Now, 100 hundred years later, biographers are divided on how the writer’s little-remembered troubles affected his work or perhaps hastened his death.
“Mark Twain was the highest-paid writer in the United States when he died,” said Laura Skandera Trombley, author of “Mark Twain’s Other Woman: The Hidden Story of His Final Years” ($27.95), “but his quality had dropped. The most interesting stuff wouldn’t see the light of day until after he was dead.”
Twain plunged into a frantic round of appearances and travels following the death of his wife, Olivia, in 1904. “He lost his anchor in Olivia,” said Trombley, president of Pitzer College in Claremont, Calif.

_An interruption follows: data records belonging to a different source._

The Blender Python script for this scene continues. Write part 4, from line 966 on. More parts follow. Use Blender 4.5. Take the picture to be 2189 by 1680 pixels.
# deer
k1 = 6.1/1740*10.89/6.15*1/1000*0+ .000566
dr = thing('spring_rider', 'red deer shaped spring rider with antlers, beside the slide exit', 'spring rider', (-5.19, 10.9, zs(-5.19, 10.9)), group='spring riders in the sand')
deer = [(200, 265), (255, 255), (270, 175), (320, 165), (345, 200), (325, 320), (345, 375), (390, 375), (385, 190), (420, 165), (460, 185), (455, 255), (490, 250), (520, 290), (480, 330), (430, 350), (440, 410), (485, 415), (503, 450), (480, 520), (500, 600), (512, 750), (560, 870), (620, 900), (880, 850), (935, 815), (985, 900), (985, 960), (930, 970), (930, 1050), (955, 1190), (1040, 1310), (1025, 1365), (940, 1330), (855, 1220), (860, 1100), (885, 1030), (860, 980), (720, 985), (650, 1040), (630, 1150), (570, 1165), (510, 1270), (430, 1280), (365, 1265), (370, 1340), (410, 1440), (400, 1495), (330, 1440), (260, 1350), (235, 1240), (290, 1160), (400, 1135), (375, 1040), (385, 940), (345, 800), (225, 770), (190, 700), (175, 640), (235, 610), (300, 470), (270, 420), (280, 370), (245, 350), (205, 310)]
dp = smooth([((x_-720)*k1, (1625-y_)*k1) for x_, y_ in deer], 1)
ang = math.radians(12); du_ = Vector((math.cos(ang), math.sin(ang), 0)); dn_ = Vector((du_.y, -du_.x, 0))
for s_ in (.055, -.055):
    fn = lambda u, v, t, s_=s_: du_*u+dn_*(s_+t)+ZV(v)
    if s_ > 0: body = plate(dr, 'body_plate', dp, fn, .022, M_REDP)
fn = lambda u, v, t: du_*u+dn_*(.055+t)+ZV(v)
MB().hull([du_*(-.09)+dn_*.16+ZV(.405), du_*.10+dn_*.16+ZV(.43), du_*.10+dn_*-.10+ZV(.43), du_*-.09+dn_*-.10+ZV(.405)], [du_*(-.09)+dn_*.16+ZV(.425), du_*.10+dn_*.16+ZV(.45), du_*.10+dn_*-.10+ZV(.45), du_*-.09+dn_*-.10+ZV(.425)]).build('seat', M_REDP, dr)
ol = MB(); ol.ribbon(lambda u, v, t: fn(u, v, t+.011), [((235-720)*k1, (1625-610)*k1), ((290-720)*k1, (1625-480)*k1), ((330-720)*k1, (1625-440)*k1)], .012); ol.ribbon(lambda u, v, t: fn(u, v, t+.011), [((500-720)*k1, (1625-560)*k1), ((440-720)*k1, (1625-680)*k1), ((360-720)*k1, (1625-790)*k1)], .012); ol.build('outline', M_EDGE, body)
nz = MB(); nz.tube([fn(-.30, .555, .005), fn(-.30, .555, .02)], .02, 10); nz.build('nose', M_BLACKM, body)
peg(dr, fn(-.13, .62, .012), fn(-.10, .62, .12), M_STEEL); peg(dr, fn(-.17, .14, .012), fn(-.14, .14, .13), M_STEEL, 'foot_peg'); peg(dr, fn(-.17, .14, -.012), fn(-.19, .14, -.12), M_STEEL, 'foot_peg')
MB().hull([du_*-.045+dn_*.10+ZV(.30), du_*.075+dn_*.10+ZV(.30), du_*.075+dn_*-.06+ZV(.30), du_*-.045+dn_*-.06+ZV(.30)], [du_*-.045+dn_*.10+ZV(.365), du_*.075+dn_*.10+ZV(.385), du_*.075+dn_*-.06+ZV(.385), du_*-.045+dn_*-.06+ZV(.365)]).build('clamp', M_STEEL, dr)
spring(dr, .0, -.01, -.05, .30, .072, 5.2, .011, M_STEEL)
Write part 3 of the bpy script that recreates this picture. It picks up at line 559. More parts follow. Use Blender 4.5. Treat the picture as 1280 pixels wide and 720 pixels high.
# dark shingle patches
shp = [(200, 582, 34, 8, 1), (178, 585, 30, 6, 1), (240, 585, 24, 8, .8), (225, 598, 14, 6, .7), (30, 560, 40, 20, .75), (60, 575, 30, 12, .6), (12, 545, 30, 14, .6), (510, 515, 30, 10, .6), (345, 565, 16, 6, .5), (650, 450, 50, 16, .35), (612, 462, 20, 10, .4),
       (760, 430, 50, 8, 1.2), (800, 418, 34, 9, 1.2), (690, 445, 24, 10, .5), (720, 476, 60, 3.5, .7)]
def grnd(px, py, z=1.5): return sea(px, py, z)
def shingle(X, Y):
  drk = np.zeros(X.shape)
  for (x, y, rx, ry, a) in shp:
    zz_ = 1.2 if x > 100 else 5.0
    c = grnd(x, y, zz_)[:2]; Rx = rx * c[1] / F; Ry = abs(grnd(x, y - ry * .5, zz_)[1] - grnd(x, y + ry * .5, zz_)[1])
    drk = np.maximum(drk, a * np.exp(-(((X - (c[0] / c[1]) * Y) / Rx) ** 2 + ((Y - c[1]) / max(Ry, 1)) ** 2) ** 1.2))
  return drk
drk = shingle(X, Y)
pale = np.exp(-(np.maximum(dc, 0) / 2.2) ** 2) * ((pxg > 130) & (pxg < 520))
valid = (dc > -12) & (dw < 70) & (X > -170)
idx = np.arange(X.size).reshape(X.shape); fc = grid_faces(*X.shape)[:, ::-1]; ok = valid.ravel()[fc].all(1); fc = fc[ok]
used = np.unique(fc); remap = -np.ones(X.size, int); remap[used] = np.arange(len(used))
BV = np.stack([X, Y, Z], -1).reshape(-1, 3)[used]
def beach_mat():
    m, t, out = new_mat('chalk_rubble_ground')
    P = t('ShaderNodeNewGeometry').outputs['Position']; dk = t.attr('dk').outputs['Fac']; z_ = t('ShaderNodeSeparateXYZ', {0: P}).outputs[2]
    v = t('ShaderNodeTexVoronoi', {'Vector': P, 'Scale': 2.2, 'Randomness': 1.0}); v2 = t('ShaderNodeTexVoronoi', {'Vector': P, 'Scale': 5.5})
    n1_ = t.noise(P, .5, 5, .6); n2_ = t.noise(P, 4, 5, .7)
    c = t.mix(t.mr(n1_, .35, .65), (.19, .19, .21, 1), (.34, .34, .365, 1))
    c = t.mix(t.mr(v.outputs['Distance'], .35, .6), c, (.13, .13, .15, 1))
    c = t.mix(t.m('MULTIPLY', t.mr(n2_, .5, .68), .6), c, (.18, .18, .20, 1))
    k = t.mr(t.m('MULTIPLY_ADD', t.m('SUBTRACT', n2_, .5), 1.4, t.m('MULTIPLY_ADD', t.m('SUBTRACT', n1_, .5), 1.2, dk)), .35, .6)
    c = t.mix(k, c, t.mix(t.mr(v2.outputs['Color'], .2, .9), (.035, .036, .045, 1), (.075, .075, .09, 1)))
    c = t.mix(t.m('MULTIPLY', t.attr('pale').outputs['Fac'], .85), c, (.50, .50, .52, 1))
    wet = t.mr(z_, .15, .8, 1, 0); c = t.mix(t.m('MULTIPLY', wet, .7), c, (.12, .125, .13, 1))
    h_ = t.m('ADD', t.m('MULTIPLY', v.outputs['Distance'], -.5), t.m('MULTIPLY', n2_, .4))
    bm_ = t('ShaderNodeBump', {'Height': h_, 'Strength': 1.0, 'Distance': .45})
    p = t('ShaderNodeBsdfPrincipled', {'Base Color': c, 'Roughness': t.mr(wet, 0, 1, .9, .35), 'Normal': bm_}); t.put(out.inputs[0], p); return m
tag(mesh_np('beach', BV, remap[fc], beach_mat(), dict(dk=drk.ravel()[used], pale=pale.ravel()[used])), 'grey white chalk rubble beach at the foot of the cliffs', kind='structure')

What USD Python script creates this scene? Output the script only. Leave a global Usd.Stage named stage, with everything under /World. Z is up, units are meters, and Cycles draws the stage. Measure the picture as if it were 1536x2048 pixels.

Twain was really having a good time, believes Michael Shelden, author of “Mark Twain: Man in White. The Grand Adventures of his Final Years” ($30).
“After his wife died, he became a boy again,” said Shelden, who teaches English at Indiana State University. “I got the feeling he was trying to be Tom or Huck, going where he wanted, doing what he wanted, and the press never stopped following him around.”
Twain’s longtime assistant, Isabel Lyons, and his business partner, Ralph Ashcroft, managed to acquire complete control of his finances in 1907. A vindictive Clara convinced her father to fire Lyons and Ashcroft and take control of his bank accounts.
The legal haggling was widely reported in New York newspapers, humiliating Twain, who was already facing another scandal: disclosure that Clara was involved with a married man.
There’s another aspect to Twain’s later years that raises eyebrows today — his fondness for little girls. He collected a group of them, ages 12 to early teens, calling them his “Angelfish.” Twain entertained them on his frequent trips to Bermuda and invited them with a parent to his Connecticut estate.
“There was never a hint of bad behavior,” said Shelden, who called the Angelfish “surrogate granddaughters.”